Un plus pour M. Mulcair, qui a lui-même ainsi identifié son propre défi pour 2014: continuer à se faire connaître à l'extérieur du Québec, a-t-il confié lors d'une rencontre informelle.

Le Nouveau Parti démocratique (NPD) a de son côté une plate-forme de politiques bien détaillée. La formation politique a présenté des idées et des projets de loi tout au cours de la dernière année.

Le chef néo-démocrate aura ainsi d'autres défis. Dont un qui perdure, explique Mme Maioni: «Comment réconcilier son caucus québécois avec le reste du parti. Un défi qui est toujours là, journalier pour lui». Le NPD a plus de la moitié de ses 100 sièges au Québec, alors qu'il est un parti national qui doit représenter toutes les régions du pays.

Et M. Mulcair devra aussi transférer l'énergie et cette force qu'il montre si bien au Parlement dans une stratégie gagnante du point de vue de l'électorat, ajoute-t-elle.

Il doit trouver une façon de paraître plus humain, et de mettre définitivement au rancart l'image de l'«avocat en colère», insiste pour sa part M. Mendes.

Mais la popularité du Parti libéral ne serait qu'un «retour à l'équilibre naturel», selon Mme Maioni. Car elle voit dans l'histoire électorale canadienne une alternance de pouvoir entre le Parti conservateur et le Parti libéral.
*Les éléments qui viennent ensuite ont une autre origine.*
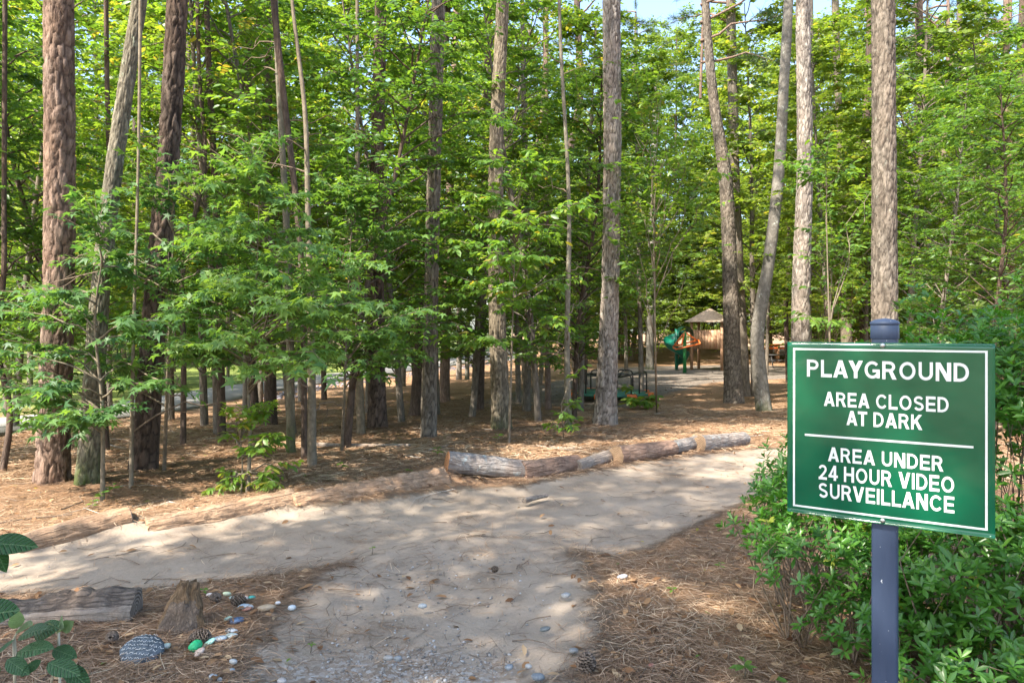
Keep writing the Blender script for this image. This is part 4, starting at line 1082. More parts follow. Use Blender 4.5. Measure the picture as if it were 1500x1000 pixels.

«Ce qu'on voit dans les sondages, c'est-à-dire que les électeurs qui cherchent autre chose, penchent plutôt vers le Parti libéral que le NPD». Les libéraux désillusionnés semblent rentrer au bercail.

Thomas Mulcair s'inquiète d'ailleurs de ce possible phénomène, qu'il qualifie lui-même de «chant des sirènes du Parti libéral».

«Les gens croient qu'il n'y a pas de choix. Que s'ils n'aiment pas les conservateurs, ils doivent retourner avec les libéraux. Mais il y a un choix», soit le NPD, a-t-il déclaré en faisant son bilan de fin d'année, le 18 décembre dernier.

Le chef reconnaît que de renverser cette tendance est un défi pour les néo-démocrates.

Il demeure toutefois confiant: «Nous sommes dans la meilleure position de notre histoire. Nous n'avons jamais été plus prêts à former le prochain gouvernement», a déclaré le chef Thomas Mulcair, fin décembre.